There is a graceful Louis XV sofa in the Petit Trianon that I have
copied many times. The copy is as beautiful as the original, because
this sort of furniture depends upon exquisite design and perfect
workmanship for its beauty. It is possible that a modern craftsman might
not have achieved so graceful a design, but the perfection of his
workmanship cannot be gainsaid. The frame of the sofa must be carved and
then painted and guilded many times before it is ready for the brocade
covering, and the cost of three hundred dollars for the finished sofa is
not too much. The original could not be purchased at any price.
Then there is the Chinese lacquer furniture of the Chippendale period
that we are using so much now.

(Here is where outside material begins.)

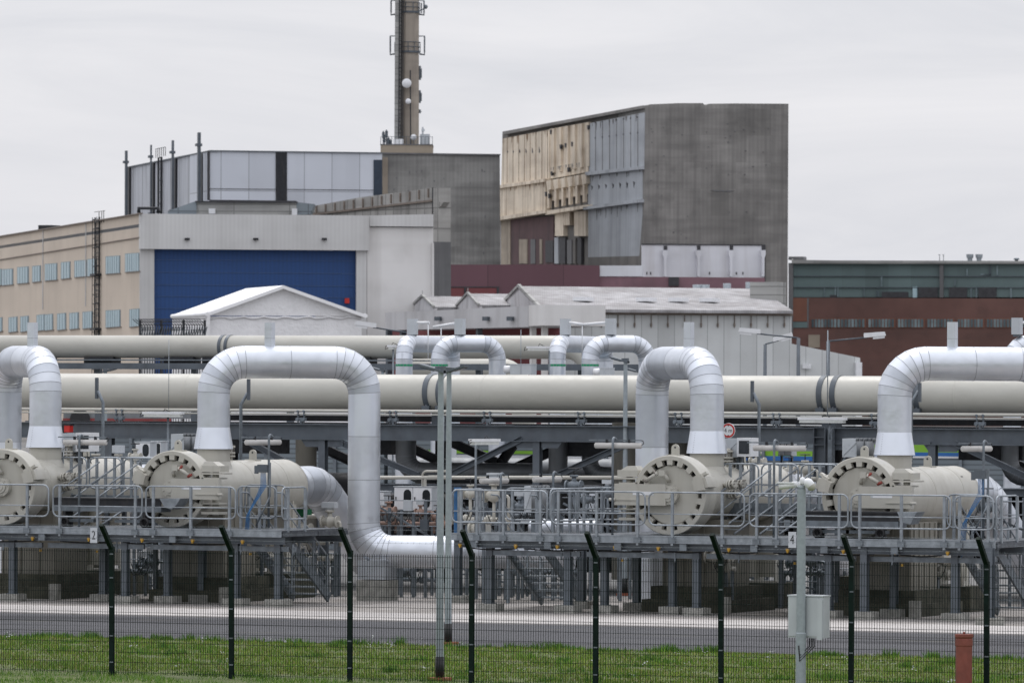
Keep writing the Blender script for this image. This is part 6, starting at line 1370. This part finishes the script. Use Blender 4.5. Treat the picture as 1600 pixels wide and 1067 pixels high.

The process of lacquering is as tedious
to-day as it ever was, and the reproductions sell for goodly sums. A
tall secretary of black and gold lacquer may cost six hundred dollars.
You can imagine what an Eighteenth Century piece would cost!
The person who said that a taste for old furniture and bibelots was
"worse than a passion, it was a vice," was certainly near the truth! It
is an absorbing pursuit, an obsession, and it grows with what it feeds
on. As in objects of art, so in old furniture, the supply will always
equal the demand of the unwary. The serious amateur will fight shy of
all miracles and content himself with excellent reproductions.